- Instructions to follow -
Write out the full listing again, exactly as it stands.

- Stored data -
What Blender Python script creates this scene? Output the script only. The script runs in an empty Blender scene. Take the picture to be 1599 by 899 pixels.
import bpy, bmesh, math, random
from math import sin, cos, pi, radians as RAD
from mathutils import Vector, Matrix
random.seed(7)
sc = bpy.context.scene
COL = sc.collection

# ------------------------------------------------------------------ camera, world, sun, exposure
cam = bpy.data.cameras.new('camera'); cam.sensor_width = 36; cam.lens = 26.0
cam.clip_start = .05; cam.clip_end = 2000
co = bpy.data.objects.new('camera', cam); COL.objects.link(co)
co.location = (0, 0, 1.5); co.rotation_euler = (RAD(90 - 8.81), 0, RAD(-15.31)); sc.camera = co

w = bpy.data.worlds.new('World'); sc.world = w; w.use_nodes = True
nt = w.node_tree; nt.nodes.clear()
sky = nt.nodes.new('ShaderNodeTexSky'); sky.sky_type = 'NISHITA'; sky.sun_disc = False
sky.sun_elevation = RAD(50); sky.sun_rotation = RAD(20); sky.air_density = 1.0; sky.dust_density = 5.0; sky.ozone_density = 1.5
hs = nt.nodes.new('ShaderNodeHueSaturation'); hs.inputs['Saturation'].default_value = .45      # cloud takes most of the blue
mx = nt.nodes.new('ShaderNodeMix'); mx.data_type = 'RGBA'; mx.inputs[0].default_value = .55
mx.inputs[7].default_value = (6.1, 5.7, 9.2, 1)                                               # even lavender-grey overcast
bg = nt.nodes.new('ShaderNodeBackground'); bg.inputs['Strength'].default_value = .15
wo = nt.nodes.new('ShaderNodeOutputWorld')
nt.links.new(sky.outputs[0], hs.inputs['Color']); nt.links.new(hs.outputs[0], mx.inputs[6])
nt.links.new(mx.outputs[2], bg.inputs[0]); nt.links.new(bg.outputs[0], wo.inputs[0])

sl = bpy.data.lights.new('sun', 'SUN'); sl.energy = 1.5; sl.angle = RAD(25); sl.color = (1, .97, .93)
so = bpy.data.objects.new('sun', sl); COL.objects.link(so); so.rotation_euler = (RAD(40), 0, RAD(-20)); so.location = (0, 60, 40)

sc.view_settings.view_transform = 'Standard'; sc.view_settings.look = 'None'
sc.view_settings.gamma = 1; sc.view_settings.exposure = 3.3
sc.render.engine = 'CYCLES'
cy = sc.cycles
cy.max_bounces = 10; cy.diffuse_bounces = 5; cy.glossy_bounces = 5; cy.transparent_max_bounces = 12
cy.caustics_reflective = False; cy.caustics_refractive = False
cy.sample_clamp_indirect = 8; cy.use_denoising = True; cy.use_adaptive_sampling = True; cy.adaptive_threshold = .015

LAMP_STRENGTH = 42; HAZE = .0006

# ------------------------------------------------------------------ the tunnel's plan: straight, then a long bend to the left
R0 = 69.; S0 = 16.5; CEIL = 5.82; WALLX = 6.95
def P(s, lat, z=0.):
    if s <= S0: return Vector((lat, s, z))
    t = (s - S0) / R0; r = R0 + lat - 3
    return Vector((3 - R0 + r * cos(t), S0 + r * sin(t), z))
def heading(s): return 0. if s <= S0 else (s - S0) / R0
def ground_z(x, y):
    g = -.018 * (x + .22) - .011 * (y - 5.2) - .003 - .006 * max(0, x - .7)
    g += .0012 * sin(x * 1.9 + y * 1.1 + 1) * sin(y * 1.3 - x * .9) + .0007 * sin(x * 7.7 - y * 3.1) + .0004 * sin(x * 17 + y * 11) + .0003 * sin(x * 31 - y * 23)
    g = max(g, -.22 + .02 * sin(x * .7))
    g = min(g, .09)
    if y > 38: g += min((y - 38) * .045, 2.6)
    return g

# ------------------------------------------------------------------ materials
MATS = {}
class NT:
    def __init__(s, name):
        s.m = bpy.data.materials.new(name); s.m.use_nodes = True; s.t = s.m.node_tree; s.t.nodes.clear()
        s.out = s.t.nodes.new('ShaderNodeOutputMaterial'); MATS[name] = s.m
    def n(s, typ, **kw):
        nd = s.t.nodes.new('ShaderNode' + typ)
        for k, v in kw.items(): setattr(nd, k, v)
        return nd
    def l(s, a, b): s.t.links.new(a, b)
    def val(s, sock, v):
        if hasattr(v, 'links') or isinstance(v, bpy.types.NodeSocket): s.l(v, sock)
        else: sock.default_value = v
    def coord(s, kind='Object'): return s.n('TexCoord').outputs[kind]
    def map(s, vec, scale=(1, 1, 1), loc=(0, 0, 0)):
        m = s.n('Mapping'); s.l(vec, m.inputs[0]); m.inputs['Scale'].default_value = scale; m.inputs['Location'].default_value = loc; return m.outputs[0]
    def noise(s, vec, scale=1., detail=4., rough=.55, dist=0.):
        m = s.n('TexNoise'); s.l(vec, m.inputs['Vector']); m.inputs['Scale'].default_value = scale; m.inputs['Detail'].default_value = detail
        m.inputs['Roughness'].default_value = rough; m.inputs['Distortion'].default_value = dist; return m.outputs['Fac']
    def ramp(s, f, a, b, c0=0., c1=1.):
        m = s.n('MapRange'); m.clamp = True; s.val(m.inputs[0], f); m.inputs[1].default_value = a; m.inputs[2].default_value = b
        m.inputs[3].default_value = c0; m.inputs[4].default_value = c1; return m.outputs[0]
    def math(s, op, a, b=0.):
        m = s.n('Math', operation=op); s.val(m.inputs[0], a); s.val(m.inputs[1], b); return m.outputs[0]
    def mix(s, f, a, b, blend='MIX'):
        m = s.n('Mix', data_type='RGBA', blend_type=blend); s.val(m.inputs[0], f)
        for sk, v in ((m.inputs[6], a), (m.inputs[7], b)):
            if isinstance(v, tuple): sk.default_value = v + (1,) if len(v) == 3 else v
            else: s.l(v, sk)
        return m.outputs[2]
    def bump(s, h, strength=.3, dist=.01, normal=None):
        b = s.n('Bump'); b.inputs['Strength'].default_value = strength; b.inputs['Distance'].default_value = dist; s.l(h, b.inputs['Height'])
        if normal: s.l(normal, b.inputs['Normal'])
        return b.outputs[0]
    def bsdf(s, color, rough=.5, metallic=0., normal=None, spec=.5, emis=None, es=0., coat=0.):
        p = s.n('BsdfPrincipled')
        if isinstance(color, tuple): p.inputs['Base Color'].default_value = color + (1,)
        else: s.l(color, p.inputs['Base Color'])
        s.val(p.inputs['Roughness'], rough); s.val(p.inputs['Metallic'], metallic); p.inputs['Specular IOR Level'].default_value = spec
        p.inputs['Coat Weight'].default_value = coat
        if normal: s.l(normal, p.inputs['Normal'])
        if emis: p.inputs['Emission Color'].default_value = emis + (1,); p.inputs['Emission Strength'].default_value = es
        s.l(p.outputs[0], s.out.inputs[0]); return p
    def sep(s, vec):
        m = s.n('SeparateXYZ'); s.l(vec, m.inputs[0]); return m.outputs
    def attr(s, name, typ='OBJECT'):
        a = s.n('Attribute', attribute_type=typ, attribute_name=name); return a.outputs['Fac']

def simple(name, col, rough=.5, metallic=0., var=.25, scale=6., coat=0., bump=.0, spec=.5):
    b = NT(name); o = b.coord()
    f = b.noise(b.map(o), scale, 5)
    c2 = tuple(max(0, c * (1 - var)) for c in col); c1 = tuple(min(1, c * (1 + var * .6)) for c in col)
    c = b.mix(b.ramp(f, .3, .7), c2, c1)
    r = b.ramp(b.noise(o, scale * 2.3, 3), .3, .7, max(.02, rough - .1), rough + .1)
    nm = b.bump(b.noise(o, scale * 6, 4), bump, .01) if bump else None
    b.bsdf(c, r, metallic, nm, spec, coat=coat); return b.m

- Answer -
What Blender Python script creates this scene? Output the script only. The script runs in an empty Blender scene. Take the picture to be 1599 by 899 pixels.
import bpy, bmesh, math, random
from math import sin, cos, pi, radians as RAD
from mathutils import Vector, Matrix
random.seed(7)
sc = bpy.context.scene
COL = sc.collection

# ------------------------------------------------------------------ camera, world, sun, exposure
cam = bpy.data.cameras.new('camera'); cam.sensor_width = 36; cam.lens = 26.0
cam.clip_start = .05; cam.clip_end = 2000
co = bpy.data.objects.new('camera', cam); COL.objects.link(co)
co.location = (0, 0, 1.5); co.rotation_euler = (RAD(90 - 8.81), 0, RAD(-15.31)); sc.camera = co

w = bpy.data.worlds.new('World'); sc.world = w; w.use_nodes = True
nt = w.node_tree; nt.nodes.clear()
sky = nt.nodes.new('ShaderNodeTexSky'); sky.sky_type = 'NISHITA'; sky.sun_disc = False
sky.sun_elevation = RAD(50); sky.sun_rotation = RAD(20); sky.air_density = 1.0; sky.dust_density = 5.0; sky.ozone_density = 1.5
hs = nt.nodes.new('ShaderNodeHueSaturation'); hs.inputs['Saturation'].default_value = .45      # cloud takes most of the blue
mx = nt.nodes.new('ShaderNodeMix'); mx.data_type = 'RGBA'; mx.inputs[0].default_value = .55
mx.inputs[7].default_value = (6.1, 5.7, 9.2, 1)                                               # even lavender-grey overcast
bg = nt.nodes.new('ShaderNodeBackground'); bg.inputs['Strength'].default_value = .15
wo = nt.nodes.new('ShaderNodeOutputWorld')
nt.links.new(sky.outputs[0], hs.inputs['Color']); nt.links.new(hs.outputs[0], mx.inputs[6])
nt.links.new(mx.outputs[2], bg.inputs[0]); nt.links.new(bg.outputs[0], wo.inputs[0])

sl = bpy.data.lights.new('sun', 'SUN'); sl.energy = 1.5; sl.angle = RAD(25); sl.color = (1, .97, .93)
so = bpy.data.objects.new('sun', sl); COL.objects.link(so); so.rotation_euler = (RAD(40), 0, RAD(-20)); so.location = (0, 60, 40)

sc.view_settings.view_transform = 'Standard'; sc.view_settings.look = 'None'
sc.view_settings.gamma = 1; sc.view_settings.exposure = 3.3
sc.render.engine = 'CYCLES'
cy = sc.cycles
cy.max_bounces = 10; cy.diffuse_bounces = 5; cy.glossy_bounces = 5; cy.transparent_max_bounces = 12
cy.caustics_reflective = False; cy.caustics_refractive = False
cy.sample_clamp_indirect = 8; cy.use_denoising = True; cy.use_adaptive_sampling = True; cy.adaptive_threshold = .015

LAMP_STRENGTH = 42; HAZE = .0006

# ------------------------------------------------------------------ the tunnel's plan: straight, then a long bend to the left
R0 = 69.; S0 = 16.5; CEIL = 5.82; WALLX = 6.95
def P(s, lat, z=0.):
    if s <= S0: return Vector((lat, s, z))
    t = (s - S0) / R0; r = R0 + lat - 3
    return Vector((3 - R0 + r * cos(t), S0 + r * sin(t), z))
def heading(s): return 0. if s <= S0 else (s - S0) / R0
def ground_z(x, y):
    g = -.018 * (x + .22) - .011 * (y - 5.2) - .003 - .006 * max(0, x - .7)
    g += .0012 * sin(x * 1.9 + y * 1.1 + 1) * sin(y * 1.3 - x * .9) + .0007 * sin(x * 7.7 - y * 3.1) + .0004 * sin(x * 17 + y * 11) + .0003 * sin(x * 31 - y * 23)
    g = max(g, -.22 + .02 * sin(x * .7))
    g = min(g, .09)
    if y > 38: g += min((y - 38) * .045, 2.6)
    return g

# ------------------------------------------------------------------ materials
MATS = {}
class NT:
    def __init__(s, name):
        s.m = bpy.data.materials.new(name); s.m.use_nodes = True; s.t = s.m.node_tree; s.t.nodes.clear()
        s.out = s.t.nodes.new('ShaderNodeOutputMaterial'); MATS[name] = s.m
    def n(s, typ, **kw):
        nd = s.t.nodes.new('ShaderNode' + typ)
        for k, v in kw.items(): setattr(nd, k, v)
        return nd
    def l(s, a, b): s.t.links.new(a, b)
    def val(s, sock, v):
        if hasattr(v, 'links') or isinstance(v, bpy.types.NodeSocket): s.l(v, sock)
        else: sock.default_value = v
    def coord(s, kind='Object'): return s.n('TexCoord').outputs[kind]
    def map(s, vec, scale=(1, 1, 1), loc=(0, 0, 0)):
        m = s.n('Mapping'); s.l(vec, m.inputs[0]); m.inputs['Scale'].default_value = scale; m.inputs['Location'].default_value = loc; return m.outputs[0]
    def noise(s, vec, scale=1., detail=4., rough=.55, dist=0.):
        m = s.n('TexNoise'); s.l(vec, m.inputs['Vector']); m.inputs['Scale'].default_value = scale; m.inputs['Detail'].default_value = detail
        m.inputs['Roughness'].default_value = rough; m.inputs['Distortion'].default_value = dist; return m.outputs['Fac']
    def ramp(s, f, a, b, c0=0., c1=1.):
        m = s.n('MapRange'); m.clamp = True; s.val(m.inputs[0], f); m.inputs[1].default_value = a; m.inputs[2].default_value = b
        m.inputs[3].default_value = c0; m.inputs[4].default_value = c1; return m.outputs[0]
    def math(s, op, a, b=0.):
        m = s.n('Math', operation=op); s.val(m.inputs[0], a); s.val(m.inputs[1], b); return m.outputs[0]
    def mix(s, f, a, b, blend='MIX'):
        m = s.n('Mix', data_type='RGBA', blend_type=blend); s.val(m.inputs[0], f)
        for sk, v in ((m.inputs[6], a), (m.inputs[7], b)):
            if isinstance(v, tuple): sk.default_value = v + (1,) if len(v) == 3 else v
            else: s.l(v, sk)
        return m.outputs[2]
    def bump(s, h, strength=.3, dist=.01, normal=None):
        b = s.n('Bump'); b.inputs['Strength'].default_value = strength; b.inputs['Distance'].default_value = dist; s.l(h, b.inputs['Height'])
        if normal: s.l(normal, b.inputs['Normal'])
        return b.outputs[0]
    def bsdf(s, color, rough=.5, metallic=0., normal=None, spec=.5, emis=None, es=0., coat=0.):
        p = s.n('BsdfPrincipled')
        if isinstance(color, tuple): p.inputs['Base Color'].default_value = color + (1,)
        else: s.l(color, p.inputs['Base Color'])
        s.val(p.inputs['Roughness'], rough); s.val(p.inputs['Metallic'], metallic); p.inputs['Specular IOR Level'].default_value = spec
        p.inputs['Coat Weight'].default_value = coat
        if normal: s.l(normal, p.inputs['Normal'])
        if emis: p.inputs['Emission Color'].default_value = emis + (1,); p.inputs['Emission Strength'].default_value = es
        s.l(p.outputs[0], s.out.inputs[0]); return p
    def sep(s, vec):
        m = s.n('SeparateXYZ'); s.l(vec, m.inputs[0]); return m.outputs
    def attr(s, name, typ='OBJECT'):
        a = s.n('Attribute', attribute_type=typ, attribute_name=name); return a.outputs['Fac']

def simple(name, col, rough=.5, metallic=0., var=.25, scale=6., coat=0., bump=.0, spec=.5):
    b = NT(name); o = b.coord()
    f = b.noise(b.map(o), scale, 5)
    c2 = tuple(max(0, c * (1 - var)) for c in col); c1 = tuple(min(1, c * (1 + var * .6)) for c in col)
    c = b.mix(b.ramp(f, .3, .7), c2, c1)
    r = b.ramp(b.noise(o, scale * 2.3, 3), .3, .7, max(.02, rough - .1), rough + .1)
    nm = b.bump(b.noise(o, scale * 6, 4), bump, .01) if bump else None
    b.bsdf(c, r, metallic, nm, spec, coat=coat); return b.m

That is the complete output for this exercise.